То, что Сезанн говорил о Манэ, всегда носило, характер шуток. Однажды, когда я случайно встретил его в Люксембургском музее перед „Олимпией», я понадеялся, что он откровенно выскажется о своем «собрате». Сезанна сопровождал Гильмэ.
— Мой друг Гильмэ, — сказал мне Сезанн,— пожелал, чтобы я снова посмотрел „Олимпию».
Я сообщил Сезанну, что идут переговоры о передаче этой картины в Лувр. При слове „Лувр» Сезанн перебил:
— Послушайте-ка меня, мосье Воллар!..
Но тут его внимание внезапно было привлечено жестом человека, выходившего из зала и сделавшего дружеское движение рукой по направлению к „Строгальщикам паркета» Кайеботта, Сезанн разразился смехом:
— Каролюс!.. Он видит, что он влопался с Веласкезом!..
Тот, кто хочет заниматься искусством, должен следовать Бэкону. Бэкон определил, что такое художник: Homo additus naturae*. Бэкон очень силен!.. Но скажите, мосье Воллар, ведь, говоря о природе, этот философ не предвидел ни нашей школы пленэристов, ни этого другого, последовавшего вслед за ней бедствия: комнатного пленэра!..
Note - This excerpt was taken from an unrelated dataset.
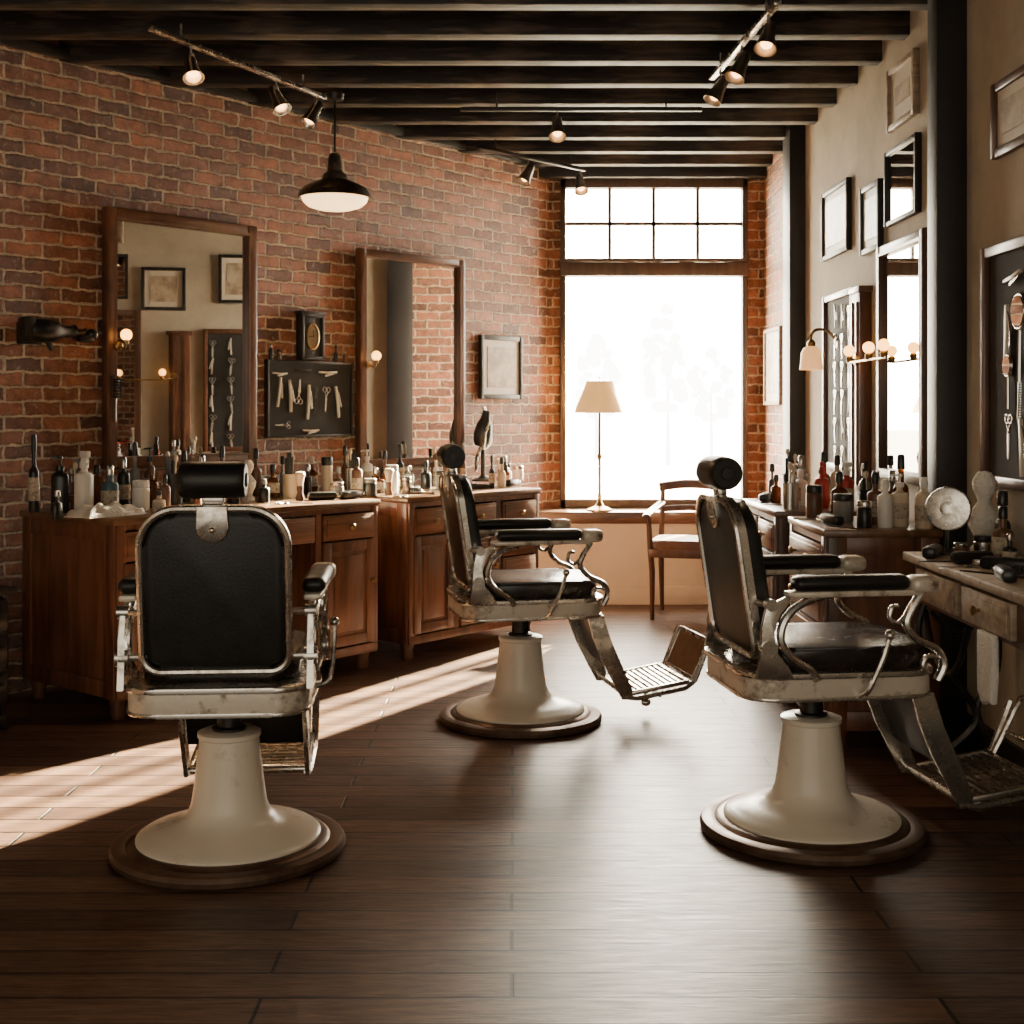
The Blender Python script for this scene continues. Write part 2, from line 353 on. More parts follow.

Двое посетителей остановились перед пейзажами Сезанна, повешенными несколько дальше. Я обратил на них внимание мэтра. Он приблизился к картинам и бросил на них взгляд:
— Понимаете, мосье Воллар, я многому научился, когда писал ваш портрет…** И все-таки мои картины помещают теперь в рамы!..
Возвращаясь к Каролюсу Дюрану, приверженность которого к импрессионизму являлась для Сезанна неисчерпаемым источником размышлений и комментариев, он заметил:
— Ай да молодчик! Он заехал ногой в…… Академии художеств… Скажите, мосье Воллар, быть может он больше не находил покупателей, бедняга?
Гильмэ. — Подумать только, что былой успех Каролюса Дюрана вызывал зависть даже у Манэ! Однажды Астрюк взял его врасплох: „Почему, Манэ, ты так суров к своим собратьям?» — „Ах, мой милый, если бы я зарабатывал всего сто тысяч франков в год, как Каролюс, я бы у всех находил гений, не исключая тебя и даже Бодри!»
Я — А эти слова, которые он сказал Орелиену Шолль, хвалившемуся своим влиянием в редакции „Фигаро»: „Ладно, устройте, чтобы меня помянули в числе покойников!»
Сезанн. — Послушайте, мосье Воллар, этот парижский дух меня… Простите. Я ведь только художник… Мне очень улыбалась мысль заставить позировать обнаженных женщин на берегу Арка…*** Но, понимаете, женщины — это телки или хитрюги, они хотели поймать меня на удочку. Жизнь — это страшная вещь!
Гильмэ (указывая на „Олимпию») — Но Виктория, позировавшая для этой картины, какая это была красивая девушка! И такая забавная!
Однажды она пришла к Манэ: „Слушай, Манэ, я знаю одно очаровательное юное существо: дочь одного полковника. Ты должен с нее что-нибудь написать, так как бедняжка сидит без гроша. Только, видишь ли, она получила воспитание в монастыре, она совсем не знает жизни, ты должен с ней обращаться, как с дамой общества, и не смей говорить в ее присутствии никаких пакостей!»
Манэ обещал быть воплощенной благопристойностью. На следующий день Виктория является вместе с дочерью полковника: „Ну-ка, красотка, покажи мосье свой товар!» Сезанн повидимому не находил никакого удовольствия в этой забавной истории. Он расстался с нами с озабоченным видом. Несомненно его преследовала мысль о том, что женщины — «это телки и хитрюги».
__________________
* Человек, прибавленный к природе.
** См. главу VIII. — Прим. автора.
*** Река в Эксе, в Провансе. Прим. автора.